You almost expect Arnie to jump out of the control cabin and tell you to get to the Choppa! It means you can probably smell the blend of steel and concrete from a mile away. Worry not, though, this colossal machine is always one step ahead; literally. It can build massive viaducts by extending beyond the installed segments to span to the next support and roll the next pre-fabricated section into place.
SLJ900/32 Bridge Girder Erection Mega Machine 1 photo
We’re obviously looking at 21st-century technology of building segmental bridges, and as far as we can tell, this video was shot in China. Watching this buddy at work will most likely scare the hell out of those people who believe the end of humanity is the rise of artificial intelligence, but there’s a lot of superior engineering to it that is quite appealing.

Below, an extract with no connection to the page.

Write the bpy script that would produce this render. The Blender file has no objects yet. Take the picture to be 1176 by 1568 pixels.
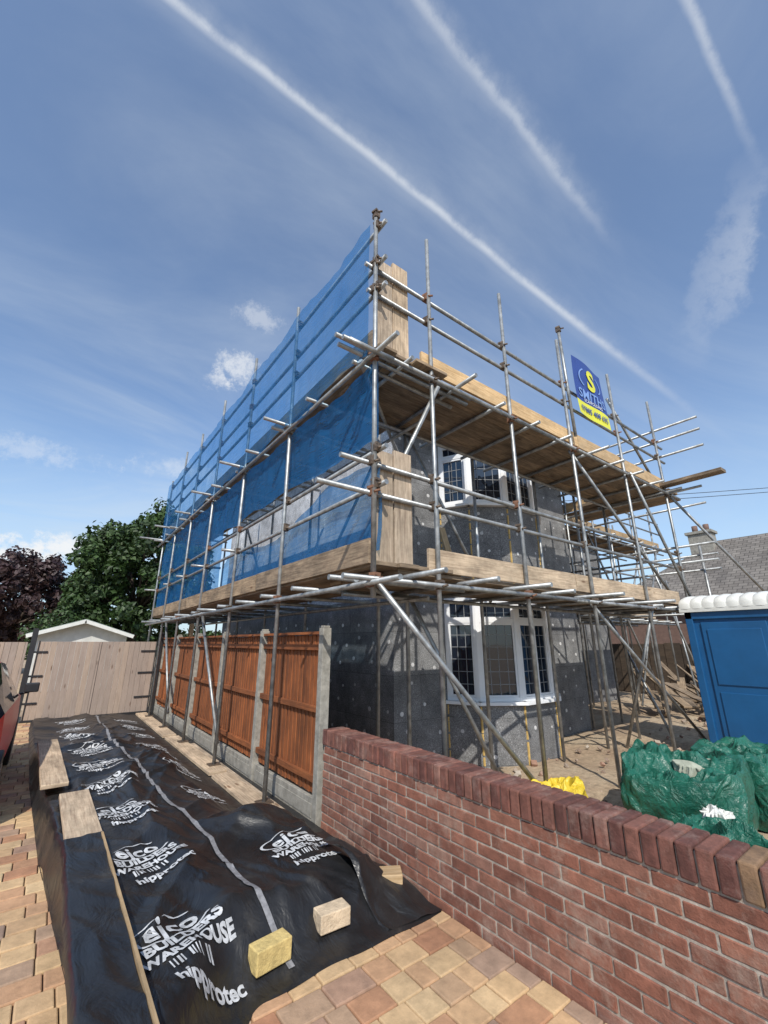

First of all, building a bridge in short sections as opposed to traditional methods that make them in huge sections is a rather novel practice. As a matter of fact, the first segmental concrete bridge, built in 1950, was cast-in-place across the Lahn River in Balduinstein, Germany. The first precast segmental concrete bridge, created 12 years later, crossed the Seine River in France.

However, this method still wasn’t fast enough for China’s massive development pace, which is probably the reason they started using launching machines. These bad boys come in all sorts of shapes and sizes and are regularly personalized to suit the specific bridge design, construction conditions, and structural dimensions of beams. More than 100 launching machines in 15 years
Initially, each company would create one from scratch and only use it once, but with the boom in bridge construction in China, many owners now want to reuse their bridge builders. According to Bridge Web, more than 100 launching gantries have been ordered for use in China over the last 15 years, and these have been reused multiple times.

On average, launching machines erect around 730 spans in a lifetime, with almost 40% of gantries assembling more than 1,000. Over 70% of the launching gantries have a service life of at least four years, with most of them having a capacity of between 800 to 950 tons. According to the source, China is mostly using these giant builders for the construction of high-speed rail viaducts.